The SPD is right that people prioritise affordable housing, good schools, functioning healthcare, and safe streets. But by refusing to discuss migration honestly—out of political correctness or fear of offending the left-green orthodoxies—it undermines its credibility precisely on these concerns. Large-scale immigration requires more housing, more classrooms, more doctors, more police. If educational attainment among newcomers remains low, the school system buckles without creating new economic dynamism. If crime is disproportionately concentrated in certain groups, social cohesion erodes. Simply hiring more social workers or police is no solution—budgets are tight, and the perception of unfairness grows among hard-working citizens, including immigrants themselves, who feel they are footing the bill for those unwilling to integrate.

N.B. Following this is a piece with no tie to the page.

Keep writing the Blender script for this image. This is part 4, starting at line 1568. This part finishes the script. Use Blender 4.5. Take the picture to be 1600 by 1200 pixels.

Here the SPD is trapped. Its leadership, steeped in academia and green-inflected politics, seems untroubled by the transformation from a workers’ party into a welfare party. Having abandoned ideological flexibility, it sees little alternative but to double down—through moralising, through attempts to police speech, and through legal campaigns to weaken or even ban the AfD. As the party continues to lose its heartlands, the desperation grows with every mandate lost.

A European pattern

Elsewhere, the trajectory is clear. In the Netherlands, Labour merged with the Greens into a ‘woke’ bloc after losing its working-class base to the right. In France, the Parti Socialiste lies in ruins, with populists of both Left and Right competing for its inheritance. Across the continent, social democracy is shrinking: in the European Council, Social Democrats now hold only three of 27 seats, already outnumbered by the Right.

The traditional strength of social democracy—the ability to unite workers with progressive elites—has evaporated. Any strategist would advise the SPD to return to its core mission. As Gerhard Schröder, an SPD legend, once quipped when Volkswagen considered vegetarian options in its canteens: “Currywurst is the power bar of the skilled worker.” Today’s SPD leadership, still ensconced at the helm, dismissed the remark with a sneer. Time will tell who has the last laugh.